Und nicht zuletzt wünschte ich mir, dass wir gute Gastgeber sind für die vertriebenen Ukrainer, aber dabei nicht vergessen, dass im Schatten dieses Krieges weiterhin zahllose andere Menschen unserer Hilfe bedürfen, die aus Ländern und Kulturen kommen, die uns zunächst einmal fremder sind.

Der Druck auf die Flüchtlinge aus Syrien, Afghanistan, Irak, Sudan und vielen anderen Kriegsgebieten, nimmt eher zu. Lasst sie uns nicht aus dem Blick verlieren!

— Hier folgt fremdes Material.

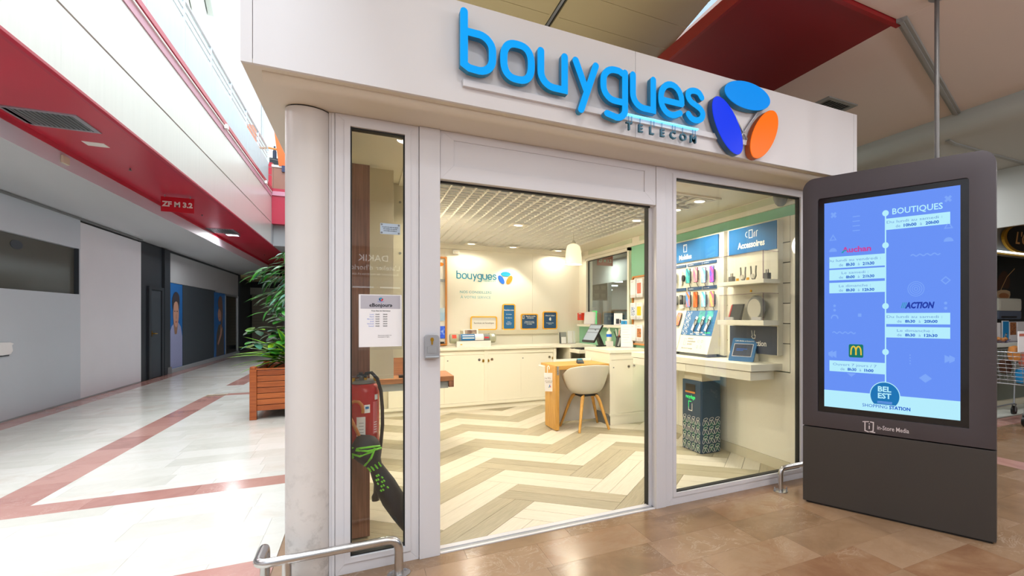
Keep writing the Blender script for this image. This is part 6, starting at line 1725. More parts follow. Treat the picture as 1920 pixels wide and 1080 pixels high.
# ================================================================== RIGHT WALL: PHONE DISPLAYS
sw = thing('slat_wall', 'cream slotted display wall behind the phones and accessories', 'display wall', (3.22, 4.2, .9))
zs_ = [.86, 1.105, 1.279, 1.453, 1.628, 1.805, 1.978, 2.205]
for a, b in zip(zs_[:-1], zs_[1:]):
    MB().box(3.195, 3.165, a + .004, 3.238, 5.36, b - .004).build('slat_board', 'cream_panel', sw, bevel=.002)
MB().box(3.215, 3.17, .87, 3.239, 5.35, 2.2).build('backing', 'ink_grey', sw)
lw = thing('lower_panelling', 'cream panelling under the phone worktop behind the bin', 'panel', (3.22, 4.2, 0))
for a, b in ((3.16, 4.02), (4.024, 4.9), (4.904, 5.40)):
    MB().box(3.20, a, .09, 3.238, b, .855).build('panel', 'cream_panel', lw, bevel=.002)
MB().box(3.19, 3.16, 0, 3.238, 5.4, .088).build('skirting', 'cream_dark', lw)
wk = thing('display_worktop', 'cream worktop with drawer band along the phone wall', 'worktop', (3.0, 4.2, .8))
mb = MB(); mb.extrude([(x, y, .872) for x, y in ((2.75, 5.22), (2.875, 3.29), (3.238, 3.25), (3.238, 5.22))], (0, 0, .058)); mb.build('top', 'cream_panel', wk, bevel=.002)
for ya, yb_, in ((3.31, 4.2), (4.204, 5.20)):
    xa, xb_ = 2.885 - (ya - 3.31) * .066, 2.885 - (yb_ - 3.31) * .066
    mb = MB(); mb.extrude([(xa, ya, .792), (xb_, yb_, .792), (3.15, yb_, .792), (3.15, ya, .792)], (0, 0, .074)); mb.build('drawer', 'cream_panel', wk, bevel=.002)
MB().box(2.92, 3.3, .866, 3.15, 5.19, .872).build('gap', 'ink_grey', wk)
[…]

Dennis Meadows, der maßgebliche Verfasser der 1972 veröffentlichten Club of Rom-Studie „Die Grenzen des Wachstums“, prophezeit in einer Nachfolgestudie, dass wir auf ein Zeitalter des Rückgangs zusteuern. Die Zeiten des ungebremsten materiellen Wachstums seien unabwendbar vorbei.

Wir als Gemeinde könnten dem begegnen, indem wir ein Ort des spirituellen Wachstums werden. Die von Gott „in unsere Herzen gegossene Liebe“ (Römer 5,4) in handfestes, selbstloses Engagement umsetzen.

Liebe – die einzige Ressource, die wächst, indem man sie teilt.